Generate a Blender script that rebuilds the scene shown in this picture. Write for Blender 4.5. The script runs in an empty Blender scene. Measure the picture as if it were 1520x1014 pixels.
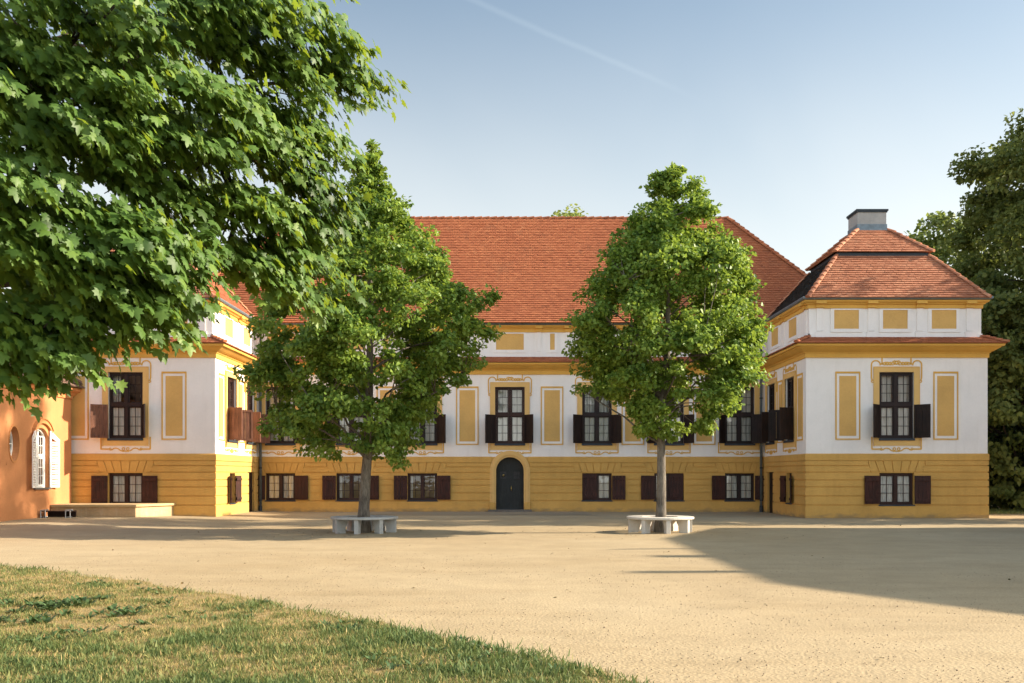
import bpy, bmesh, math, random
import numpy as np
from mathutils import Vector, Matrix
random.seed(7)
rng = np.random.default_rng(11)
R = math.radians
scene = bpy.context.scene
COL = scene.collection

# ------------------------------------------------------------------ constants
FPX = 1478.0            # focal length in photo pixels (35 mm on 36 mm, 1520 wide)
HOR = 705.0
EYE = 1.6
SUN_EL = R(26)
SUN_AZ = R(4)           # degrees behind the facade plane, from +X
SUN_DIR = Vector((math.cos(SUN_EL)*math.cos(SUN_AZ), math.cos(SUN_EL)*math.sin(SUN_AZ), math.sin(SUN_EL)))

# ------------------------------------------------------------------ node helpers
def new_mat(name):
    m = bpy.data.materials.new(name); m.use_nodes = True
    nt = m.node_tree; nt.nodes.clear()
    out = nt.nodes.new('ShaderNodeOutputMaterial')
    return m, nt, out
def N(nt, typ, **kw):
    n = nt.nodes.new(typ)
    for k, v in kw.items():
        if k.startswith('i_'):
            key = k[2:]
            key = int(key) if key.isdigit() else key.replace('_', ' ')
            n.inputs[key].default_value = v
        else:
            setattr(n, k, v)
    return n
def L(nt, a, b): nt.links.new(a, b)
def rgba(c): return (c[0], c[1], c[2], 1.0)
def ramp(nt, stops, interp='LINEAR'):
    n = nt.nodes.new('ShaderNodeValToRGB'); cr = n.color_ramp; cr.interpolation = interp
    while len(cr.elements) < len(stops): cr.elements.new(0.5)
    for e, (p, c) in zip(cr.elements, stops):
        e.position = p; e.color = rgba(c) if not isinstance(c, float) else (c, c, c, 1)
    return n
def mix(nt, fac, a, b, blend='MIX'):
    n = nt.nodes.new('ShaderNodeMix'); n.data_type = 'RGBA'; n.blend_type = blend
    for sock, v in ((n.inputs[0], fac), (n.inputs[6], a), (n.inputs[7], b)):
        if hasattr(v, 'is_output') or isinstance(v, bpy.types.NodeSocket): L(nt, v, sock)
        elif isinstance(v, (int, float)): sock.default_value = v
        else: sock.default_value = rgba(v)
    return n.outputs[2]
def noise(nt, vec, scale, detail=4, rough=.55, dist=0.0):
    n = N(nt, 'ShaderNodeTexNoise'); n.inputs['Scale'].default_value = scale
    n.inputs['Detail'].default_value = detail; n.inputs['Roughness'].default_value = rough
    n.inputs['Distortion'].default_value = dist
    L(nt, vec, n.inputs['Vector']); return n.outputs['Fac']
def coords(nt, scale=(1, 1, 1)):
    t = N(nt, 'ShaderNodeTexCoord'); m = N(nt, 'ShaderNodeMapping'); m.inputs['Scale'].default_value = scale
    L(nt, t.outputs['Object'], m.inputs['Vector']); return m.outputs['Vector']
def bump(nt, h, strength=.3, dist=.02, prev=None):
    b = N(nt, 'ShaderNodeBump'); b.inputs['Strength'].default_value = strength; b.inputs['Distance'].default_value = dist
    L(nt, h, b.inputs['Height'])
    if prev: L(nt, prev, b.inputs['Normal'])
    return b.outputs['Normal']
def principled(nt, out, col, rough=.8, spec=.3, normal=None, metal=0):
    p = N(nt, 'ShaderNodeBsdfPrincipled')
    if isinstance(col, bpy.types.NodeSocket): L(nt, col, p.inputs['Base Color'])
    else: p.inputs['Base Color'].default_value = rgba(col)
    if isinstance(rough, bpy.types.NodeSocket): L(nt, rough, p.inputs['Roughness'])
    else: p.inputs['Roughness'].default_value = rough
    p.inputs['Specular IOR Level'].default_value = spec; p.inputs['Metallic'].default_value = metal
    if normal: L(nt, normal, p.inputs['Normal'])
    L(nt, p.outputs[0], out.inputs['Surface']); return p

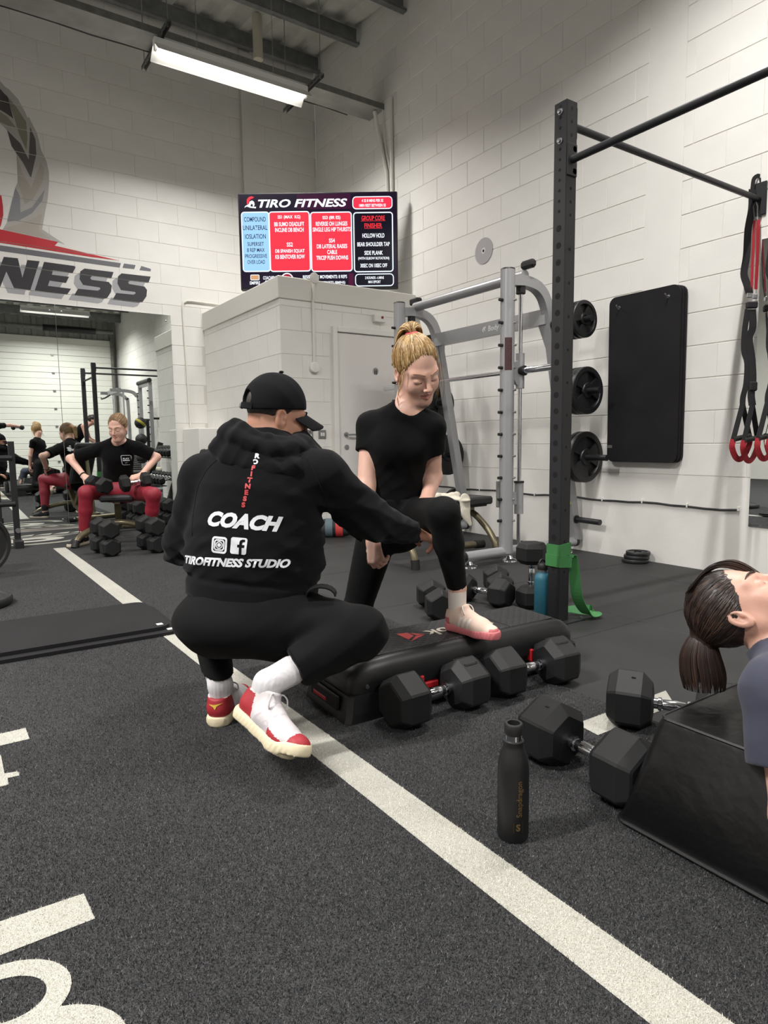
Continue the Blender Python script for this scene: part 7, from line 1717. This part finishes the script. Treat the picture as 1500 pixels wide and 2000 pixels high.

-------

__Stated exercise__: Start at the first line of the records and write out everything up to and including the line containing "COL = scene.collection". No pictures.

__Answer to the exercise__:
Generate a Blender script that rebuilds the scene shown in this picture. Write for Blender 4.5. The script runs in an empty Blender scene. Measure the picture as if it were 1520x1014 pixels.
import bpy, bmesh, math, random
import numpy as np
from mathutils import Vector, Matrix
random.seed(7)
rng = np.random.default_rng(11)
R = math.radians
scene = bpy.context.scene
COL = scene.collection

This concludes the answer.